Exercise prompt: Sift the material for lines containing "pixels", and return them.

=-=-=

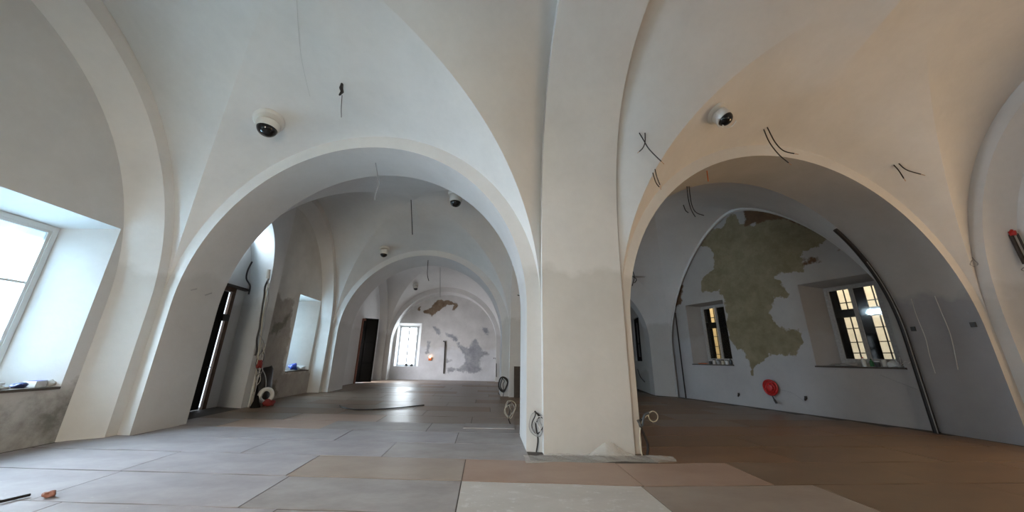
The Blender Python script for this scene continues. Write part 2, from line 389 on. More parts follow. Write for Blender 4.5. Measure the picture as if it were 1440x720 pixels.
window(3, A0, A1, (1.58, 2.96, .84, 3.40), (-1, 0), .58, M['white_frame'], M['pane_mid'], 'daylit window hidden in the deep niche of the second left bay', hbars=(.62,))
# thick wall piece with the arched door niche
mb = MB(); X0 = -6.45; X1 = -7.25
ny0, ny1 = 8.45, 10.25
fr = arc((X0, ny0), (X0, ny1), 3.5, 1.75, 2); bk = arc((X1, ny0 - .1), (X1, ny1 + .27), 3.45, 1.65, 2)
mb.strip(fr, bk)
top = [Vector((p.x, p.y, 7.0)) for p in fr]; mb.strip(fr, top)
mb.quad((X0, ny1, 0), (X0, 10.72, 0), (X0, 10.72, 7), (X0, ny1, 7)); mb.quad((X0, 7.9, 0), (X0, ny0, 0), (X0, ny0, 7), (X0, 7.9, 7))
mb.quad((X0, 10.72, 0), (XL - .02, 10.72, 0), (XL - .02, 10.72, 7), (X0, 10.72, 7))
tag(mb.build('wall_left', M['plaster'], angle=40), 'white arched niche around the black door, behind the left pier', 'wall', kind='structure')
mb = MB(); D0 = (X1, 8.3); D1 = (X1, 10.7)
wall_plane(mb, D0, D1, 0, 5.6, [(.35, 1.80, 0, 3.18), (.35, 1.72, 4.3, 4.85)])
tag(mb.build('wall_left', M['plaster'], smooth=False), 'back of the door niche with a small bright opening above the door', 'wall', kind='structure')
window(4, D0, D1, (.35, 1.72, 4.3, 4.85), (-1, 0), 0.0, M['white_frame'], M['pane_mid'], 'small daylit window above the black door in the left niche', hbars=())

# --- left outer wall, third bay
mb = side_recess(B3[0], B3[3], ZL, V3[3], (.22, .22), 4.35, 2, (-6.85, 16.4), (-6.75, 22.1), 4.10, 2)
tag(mb.build('wall_left', M['plaster'], angle=40), 'pale wall arch beside the open black door', 'wall', kind='structure')
mb = MB(); E0 = (-6.85, 16.0); E1 = (-6.75, 22.6)
wall_plane(mb, E0, E1, 0, 7.0, [(3.2, 4.9, 0, 3.35)])
tag(mb.build('wall_left', M['plaster'], smooth=False), 'left wall of the third bay with the far doorway', 'wall', kind='structure')

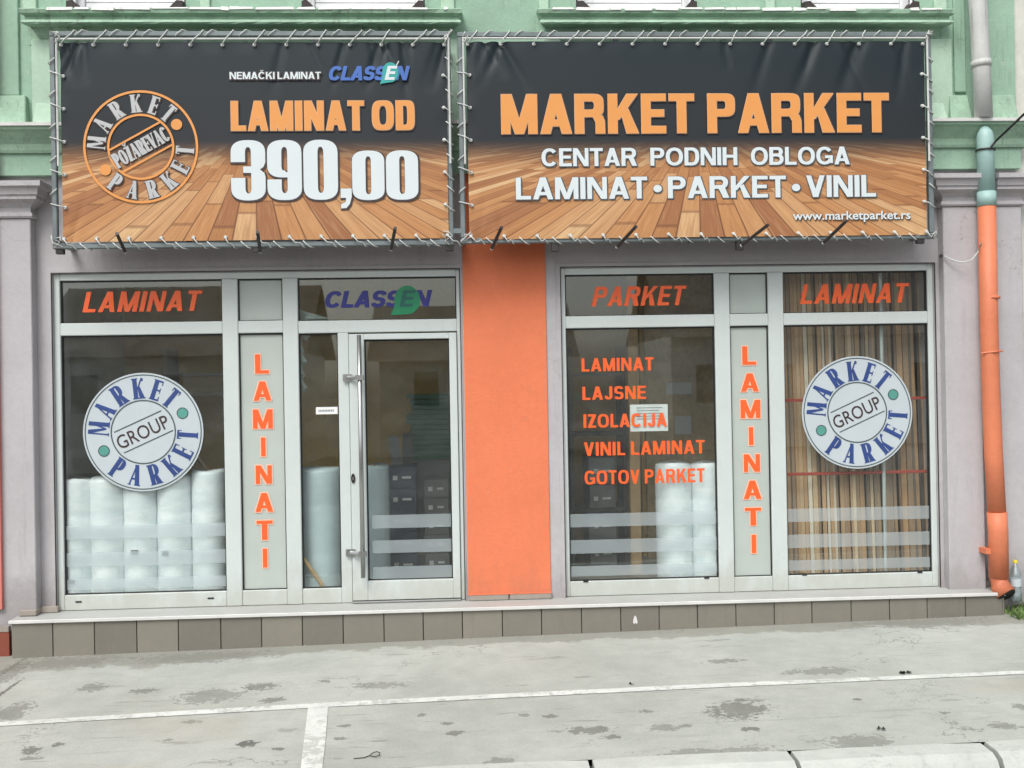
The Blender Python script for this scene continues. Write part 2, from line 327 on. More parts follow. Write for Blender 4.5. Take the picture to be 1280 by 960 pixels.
# ------------------------------------------------------------------ mesh helpers
class MB:
    def __init__(s): s.v = []; s.f = []
    def box(s, x0, x1, y0, y1, z0, z1):
        x0, x1 = sorted((x0, x1)); y0, y1 = sorted((y0, y1)); z0, z1 = sorted((z0, z1)); i = len(s.v)
        s.v += [(x0,y0,z0),(x1,y0,z0),(x1,y1,z0),(x0,y1,z0),(x0,y0,z1),(x1,y0,z1),(x1,y1,z1),(x0,y1,z1)]
        s.f += [[i,i+3,i+2,i+1],[i+4,i+5,i+6,i+7],[i,i+1,i+5,i+4],[i+1,i+2,i+6,i+5],[i+2,i+3,i+7,i+6],[i+3,i,i+4,i+7]]; return s
    def poly(s, pts): i = len(s.v); s.v += [tuple(p) for p in pts]; s.f.append(list(range(i, i+len(pts)))); return s
    def hexa(s, a, b):      # two quads a (bottom) and b (top)
        i = len(s.v); s.v += [tuple(p) for p in a]+[tuple(p) for p in b]
        s.f += [[i+3,i+2,i+1,i],[i+4,i+5,i+6,i+7],[i,i+1,i+5,i+4],[i+1,i+2,i+6,i+5],[i+2,i+3,i+7,i+6],[i+3,i,i+4,i+7]]; return s
    def tube(s, pts, r, n=8, cap=True):
        pts = [Vector(p) for p in pts]; rings = []
        for j, p in enumerate(pts):
            t = (pts[min(j+1, len(pts)-1)]-pts[max(j-1, 0)]).normalized()
            a = Vector((0, 0, 1)) if abs(t.z) < 0.9 else Vector((1, 0, 0))
            u = t.cross(a).normalized(); v = t.cross(u)
            rr = r[j] if isinstance(r, (list, tuple)) else r
            i = len(s.v); s.v += [tuple(p+rr*(math.cos(2*PI*k/n)*u+math.sin(2*PI*k/n)*v)) for k in range(n)]; rings.append(i)
        for a, b in zip(rings, rings[1:]):
            for k in range(n): s.f.append([a+k, a+(k+1) % n, b+(k+1) % n, b+k])
        if cap: s.f.append([rings[0]+k for k in range(n)]); s.f.append([rings[-1]+k for k in reversed(range(n))])
        return s
    def lathe(s, cx, cy, prof, n=24):    # prof: (r, z)
        rings = []
        for r, z in prof:
            i = len(s.v); s.v += [(cx+r*math.cos(2*PI*k/n), cy+r*math.sin(2*PI*k/n), z) for k in range(n)]; rings.append(i)
        for a, b in zip(rings, rings[1:]):
            for k in range(n): s.f.append([a+k, a+(k+1) % n, b+(k+1) % n, b+k])
        s.f.append([rings[0]+k for k in reversed(range(n))]); s.f.append([rings[-1]+k for k in range(n)]); return s
    def profile(s, prof, x0, x1):        # prof: (y, z) outline swept from x0 to x1
        i = len(s.v); m = len(prof)
        s.v += [(x0, y, z) for y, z in prof]+[(x1, y, z) for y, z in prof]
        for k in range(m): s.f.append([i+k, i+(k+1) % m, i+m+(k+1) % m, i+m+k])
        s.f.append([i+k for k in reversed(range(m))]); s.f.append([i+m+k for k in range(m)]); return s
    def build(s, name, mat, parent=None, bevel=0.0, smooth=False):
        me = bpy.data.meshes.new(name)
        off = Vector((0, 0, 0))
        if parent is not None:
            q = parent
            while q is not None: off = off+q.location; q = q.parent
        me.from_pydata([tuple(Vector(v)-off) for v in s.v], [], s.f); me.validate()
        bm = bmesh.new(); bm.from_mesh(me); bmesh.ops.recalc_face_normals(bm, faces=bm.faces)
        if bevel > 0: bmesh.ops.bevel(bm, geom=bm.edges, offset=bevel, segments=1, affect='EDGES', clamp_overlap=True)
        bm.to_mesh(me); bm.free()
        me.materials.append(M[mat] if isinstance(mat, str) else mat)
        if smooth: 
            for p in me.polygons: p.use_smooth = True
        o = bpy.data.objects.new(name, me); C.objects.link(o)
        if parent is not None: o.parent = parent
        return o
def box(name, mat, parent, x0, x1, y0, y1, z0, z1, bevel=0.0): return MB().box(x0, x1, y0, y1, z0, z1).build(name, mat, parent, bevel)
def thing(name, label, cat, loc=(0, 0, 0), group=None):
    o = bpy.data.objects.new(name, None); C.objects.link(o); o.location = loc; o.empty_display_size = 0.1
    o['label'] = label; o['category'] = cat
    if group: o['group'] = group
    return o
def tag(o, label, cat, group=None):
    o['label'] = label; o['category'] = cat
    if group: o['group'] = group
    return o
def struct(o): o['kind'] = 'structure'; return o

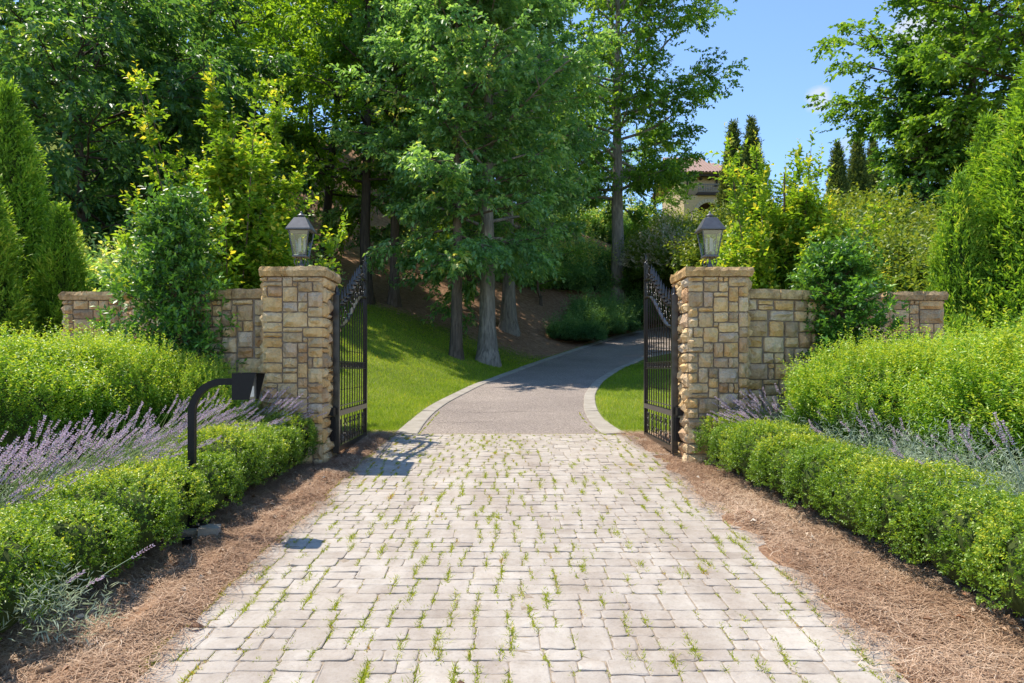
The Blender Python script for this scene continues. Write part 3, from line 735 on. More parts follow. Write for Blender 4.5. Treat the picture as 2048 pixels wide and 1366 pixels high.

=-=-=

Written response:
The Blender Python script for this scene continues. Write part 2, from line 389 on. More parts follow. Write for Blender 4.5. Measure the picture as if it were 1440x720 pixels.
The Blender Python script for this scene continues. Write part 2, from line 327 on. More parts follow. Write for Blender 4.5. Take the picture to be 1280 by 960 pixels.
The Blender Python script for this scene continues. Write part 3, from line 735 on. More parts follow. Write for Blender 4.5. Treat the picture as 2048 pixels wide and 1366 pixels high.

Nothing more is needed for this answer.